Extracted data entries:
════
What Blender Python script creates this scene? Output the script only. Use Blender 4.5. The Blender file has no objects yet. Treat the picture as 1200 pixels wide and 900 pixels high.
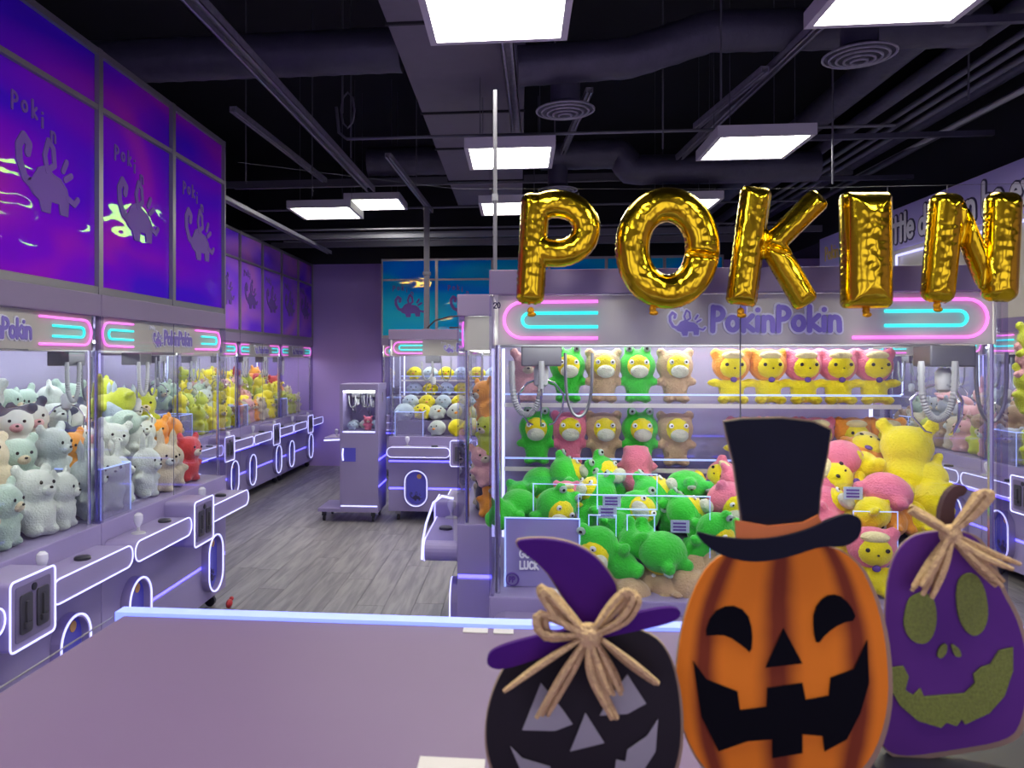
import bpy, bmesh, math, random
from mathutils import Vector, Matrix, noise
random.seed(7)
S = bpy.context.scene
COL = S.collection
PI = math.pi

# ------------------------------------------------------------------ camera
# room axes: x right, y into the room, z up; the camera stands behind the counter
YAW = math.atan(.095); CY_, SY_ = math.cos(YAW), math.sin(YAW)
cd = bpy.data.cameras.new('camera'); cam = bpy.data.objects.new('camera', cd); COL.objects.link(cam)
cam.location = (0, 0, 1.6); cam.rotation_euler = (PI/2, 0, YAW)
cd.sensor_width = 36; cd.lens = 27; cd.shift_x = .0646; cd.shift_y = -.0233
cd.clip_start = .05; cd.clip_end = 60
cd.dof.use_dof = True; cd.dof.focus_distance = 3.6; cd.dof.aperture_fstop = 6.5
S.camera = cam
def at(px, py, Y):
    """measurement helper: point of the photograph (1200x900) on the plane y = Y"""
    a = (px-(608-900*.095))/900; r = (a*CY_-SY_, CY_+a*SY_, -(py-422)/900); t = Y/r[1]
    return Vector((r[0]*t, Y, 1.6+r[2]*t))

# ------------------------------------------------------------------ world, view
w = bpy.data.worlds.new('world'); S.world = w; w.use_nodes = True
w.node_tree.nodes['Background'].inputs[0].default_value = (.62, .58, .80, 1)
w.node_tree.nodes['Background'].inputs[1].default_value = 1.0
S.view_settings.view_transform = 'Standard'; S.view_settings.look = 'None'
S.view_settings.gamma = 1; S.view_settings.use_curve_mapping = False
S.view_settings.exposure = 1.2
try:
    S.cycles.transparent_max_bounces = 24; S.cycles.max_bounces = 8; S.cycles.glossy_bounces = 4
    S.cycles.sample_clamp_indirect = 4; S.cycles.blur_glossy = .5
    S.cycles.caustics_reflective = False; S.cycles.caustics_refractive = False
    S.cycles.use_denoising = True
except Exception: pass
PANEL_STRENGTH = 11

# ------------------------------------------------------------------ materials
M = {}
def mat(name, col, rough=.5, metal=0, emit=None, es=1, bump=0, bs=60, var=0, vs=8, sheen=0, coat=0, spec=.5):
    m = bpy.data.materials.new(name); m.use_nodes = True; nt = m.node_tree; N = nt.nodes; L = nt.links
    b = N['Principled BSDF']; b.inputs['Base Color'].default_value = (*col, 1)
    b.inputs['Roughness'].default_value = rough; b.inputs['Metallic'].default_value = metal
    b.inputs['Specular IOR Level'].default_value = spec
    if sheen: b.inputs['Sheen Weight'].default_value = sheen
    if coat: b.inputs['Coat Weight'].default_value = coat; b.inputs['Coat Roughness'].default_value = .1
    if emit: b.inputs['Emission Color'].default_value = (*emit, 1); b.inputs['Emission Strength'].default_value = es
    tc = N.new('ShaderNodeTexCoord')
    if var:
        n = N.new('ShaderNodeTexNoise'); n.inputs['Scale'].default_value = vs; n.inputs['Detail'].default_value = 4
        L.new(tc.outputs['Object'], n.inputs['Vector'])
        h = N.new('ShaderNodeHueSaturation'); h.inputs['Color'].default_value = (*col, 1)
        r = N.new('ShaderNodeMapRange'); r.inputs[3].default_value = 1-var; r.inputs[4].default_value = 1+var
        L.new(n.outputs['Fac'], r.inputs[0]); L.new(r.outputs[0], h.inputs['Value']); L.new(h.outputs[0], b.inputs['Base Color'])
    if bump:
        n = N.new('ShaderNodeTexNoise'); n.inputs['Scale'].default_value = bs; n.inputs['Detail'].default_value = 3
        L.new(tc.outputs['Object'], n.inputs['Vector'])
        u = N.new('ShaderNodeBump'); u.inputs['Strength'].default_value = bump; u.inputs['Distance'].default_value = .01
        L.new(n.outputs['Fac'], u.inputs['Height']); L.new(u.outputs[0], b.inputs['Normal'])
    M[name] = m; return m
mat('lavender', (.335, .28, .51), .42, var=.06, vs=3)
mat('lavender_dark', (.20, .165, .30), .45, var=.06)
mat('wall_purple', (.40, .27, .66), .8, var=.08, vs=1.5)
mat('counter', (.180, .115, .225), .5, var=.05, vs=2, bump=.03, bs=8)
mat('fascia', (.25, .19, .33), .5, var=.05)
mat('header', (.62, .575, .50), .35, var=.12, vs=5)
mat('black', (.008, .008, .014), .7)
mat('deck', (.006, .006, .012), .9, var=.4, vs=2)
mat('duct', (.065, .062, .10), .5, metal=.3, bump=.5, bs=18, var=.3)
mat('soffit', (.15, .135, .18), .7, var=.1)
mat('strut', (.26, .25, .32), .45, metal=.3, var=.4, vs=30)
mat('pipe', (.13, .13, .16), .4, metal=.4)
mat('pole', (.13, .125, .15), .4, metal=.3)
mat('chrome', (.62, .62, .68), .18, metal=1)
mat('alu', (.30, .285, .31), .35, metal=.5)
mat('steel', (.22, .22, .25), .35, metal=.7)
mat('plastic_grey', (.5, .5, .54), .4)
mat('dark_plastic', (.025, .025, .035), .35)
mat('cable', (.36, .36, .38), .5)
mat('light_frame', (.48, .46, .52), .5)
mat('diffuser', (.9, .9, .85), .5, emit=(1, .985, .86), es=PANEL_STRENGTH)
mat('led_blue', (.3, .3, .8), .5, emit=(.085, .07, 1.0), es=2.0)
mat('led_white', (.7, .7, 1), .5, emit=(.50, .50, 1), es=.62)
mat('led_counter', (.4, .45, 1), .5, emit=(.13, .21, 1), es=.6)
mat('led_case', (.9, .9, 1), .5, emit=(.55, .58, 1), es=0.6)
mat('led_lamp', (1, 1, .9), .5, emit=(.95, 1, .92), es=9.0)
mat('neon_pink', (1, .3, .9), .4, emit=(1, .17, .80), es=0.58)
mat('neon_cyan', (.1, .9, .9), .4, emit=(.02, .85, .85), es=0.47)
mat('acrylic_edge', (.5, .6, 1), .3, emit=(.33, .45, 1), es=0.34)
mat('logo_white', (.90, .88, .95), .5)
mat('logo_purple', (.30, .22, .68), .45)
mat('ink_purple', (.13, .06, .33), .6)
mat('ink_lilac', (.17, .07, .42), .6)
mat('sign_face', (.55, .48, .88), .5, var=.06, vs=2)
mat('ink_dark', (.035, .025, .09), .5)
mat('ink_yellow', (.8, .6, .12), .5)
mat('flap', (.10, .09, .36), .15, emit=(.05, .05, .8), es=.06)
mat('moon', (.65, .35, .12), .5)
mat('mech', (.11, .105, .125), .35, metal=.5)
mat('joystick', (.75, .74, .85), .15)
mat('raffia', (.62, .42, .20), .8, bump=.8, bs=150, var=.25, vs=60)
mat('mdf', (.33, .23, .15), .8)
mat('hat_purple', (.055, .006, .15), .8, spec=.2, var=.25, vs=14)
mat('hat_black', (.005, .006, .016), .8, spec=.2, var=.4, vs=8)
mat('pumpkin_black', (.014, .011, .015), .7, spec=.25, var=.35, vs=6)
mat('face_grey', (.34, .335, .345), .8, spec=.2, var=.08)
mat('face_black', (.002, .002, .005), .9, spec=.12)
mat('pumpkin_purple', (.10, .022, .20), .7, spec=.25, var=.2, vs=7)
mat('glitter_green', (.16, .20, .025), .5, var=.6, vs=260, bump=.35, bs=500)
mat('stem_brown', (.07, .03, .035), .7, var=.3)
mat('band_orange', (.60, .16, .03), .6, var=.2, vs=12)
mat('tray_black', (.012, .012, .02), .4)
mat('white_card', (.62, .58, .58), .4)
mat('red', (.5, .02, .03), .5)
mat('eye_white', (.85, .85, .85), .3)
mat('eye_dark', (.02, .012, .012), .2)
def plush(name, col): return mat(name, col, .85, bump=.6, bs=170, var=.14, vs=26, sheen=.4, spec=.2)
plush('fur_green', (.045, .60, .04)); plush('fur_beige', (.56, .38, .22)); plush('fur_pink', (.80, .20, .30))
plush('fur_yellow', (.90, .76, .01)); plush('fur_orange', (.88, .34, .035)); plush('fur_bill', (.62, .63, .50))
plush('fur_cream', (.62, .54, .38)); plush('fur_white', (.60, .65, .60)); plush('fur_mint', (.42, .55, .47))
plush('fur_tan', (.42, .28, .17)); plush('fur_grey', (.36, .38, .45)); plush('fur_icy', (.50, .60, .72))
plush('fur_red', (.62, .05, .05)); plush('fur_brim', (.85, .74, .38)); plush('fur_rose', (.72, .38, .40))
plush('fur_lime', (.55, .62, .05)); plush('fur_dark', (.05, .045, .07))

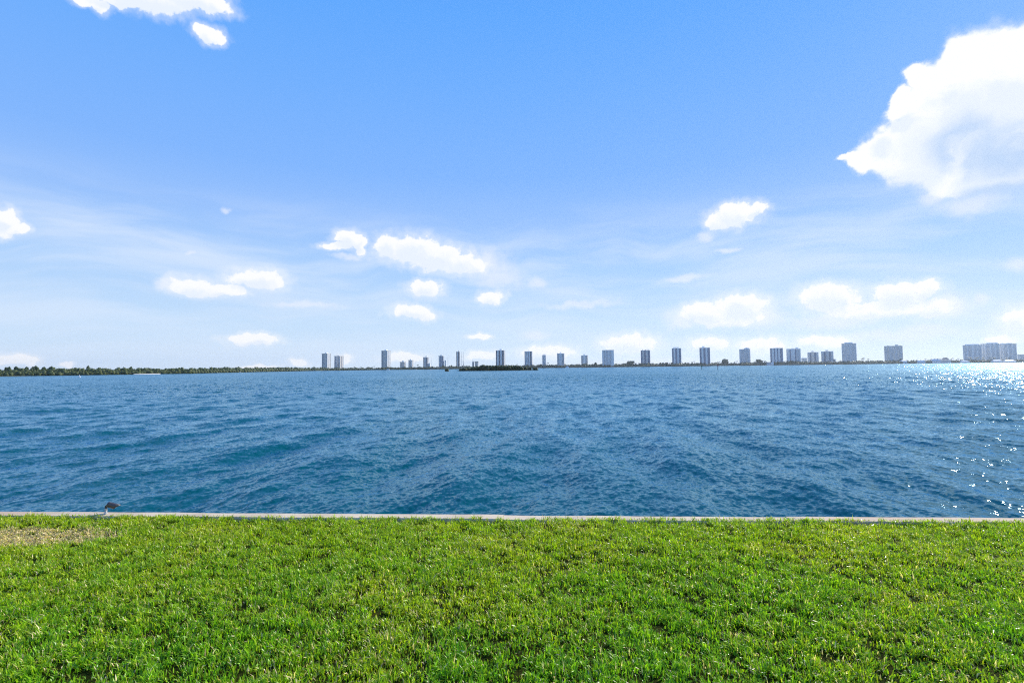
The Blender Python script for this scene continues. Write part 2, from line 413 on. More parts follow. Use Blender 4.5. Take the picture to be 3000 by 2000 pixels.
    nr_ = nt.nodes.new('ShaderNodeVectorMath'); nr_.operation = 'NORMALIZE'; nt.links.new(ad2.outputs[0], nr_.inputs[0])
    nt.links.new(nr_.outputs[0], b.inputs['Normal']); nt.links.new(nr_.outputs[0], fr.inputs['Normal'])
    nt.links.new(spx.outputs[1], b.inputs['Roughness'])
    # wind lanes: broad patches where the ripples are finer or smoother
    rr_ = np.broadcast_to(rs[:, None], X.shape).ravel()
    lane = 0.65 + 0.7 * (0.6 * vnoise(X, Y, 38.0, 61) + 0.4 * vnoise(X, Y, 11.0, 62)).ravel()
    amp_ = (0.08 + 2.1 * np.clip((np.log(rr_) - math.log(14)) / (math.log(160) - math.log(14)), 0, 1)) * lane
    rgh = 0.05 + 0.10 * np.clip((np.log(rr_) - math.log(25)) / (math.log(260) - math.log(25)), 0, 1)
    chop = np.stack([amp_, rgh, rgh * 0, rgh * 0 + 1], 1)
    o = mesh_np('water', V, q, np.full(len(q), 4), mt, smooth=True, attrs={'chop': chop})
    tag(o, kind='structure')
build_water()

# ------------------------------------------------------------------ lawn and seawall
LAWN_Z = 1.0
pA = on_z(0, 1498, LAWN_Z + 0.014); pB = on_z(3000, 1517, LAWN_Z + 0.014)
wall_slope = (pB.y - pA.y) / (pB.x - pA.x)
def wall_y(x): return pA.y + (x - pA.x) * wall_slope           # outer edge of the cap
CAP_W = 0.17
def lawn_h(x, y): return 0.012 * np.sin(x * 1.3 + 0.6) * np.cos(y * 0.9) + 0.008 * np.sin(x * 3.1 + y * 2.3)
def build_lawn():
    xs = np.concatenate([np.arange(-90, -10, 4.0), np.arange(-10, 10.01, 0.2), np.arange(14, 91, 4.0)])
    ts = np.concatenate([np.array([0, 0.1, 0.2]), np.arange(0.4, 8.0, 0.2), np.arange(9, 60, 5.0)])
    V = []; 
    for tt in ts:
        for x in xs:
            y = wall_y(x) - CAP_W + 0.01 - tt
            V.append((x, y, LAWN_Z - 0.01 + (float(lawn_h(x, y)) if tt > 0.05 else -0.02)))
    nx = len(xs); i = np.arange(len(ts) - 1)[:, None] * nx + np.arange(nx - 1)[None, :]
    q = np.stack([i + nx, i + nx + 1, i + 1, i], -1).reshape(-1, 4)
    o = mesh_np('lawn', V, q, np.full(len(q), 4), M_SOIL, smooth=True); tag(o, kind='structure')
build_lawn()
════
### Given request
Make an exact copy of the lines from the top of the material through the line with "PI = math.pi", pictures excluded.

### Task response
What Blender Python script creates this scene? Output the script only. Use Blender 4.5. The Blender file has no objects yet. Treat the picture as 1200 pixels wide and 900 pixels high.
import bpy, bmesh, math, random
from mathutils import Vector, Matrix, noise
random.seed(7)
S = bpy.context.scene
COL = S.collection
PI = math.pi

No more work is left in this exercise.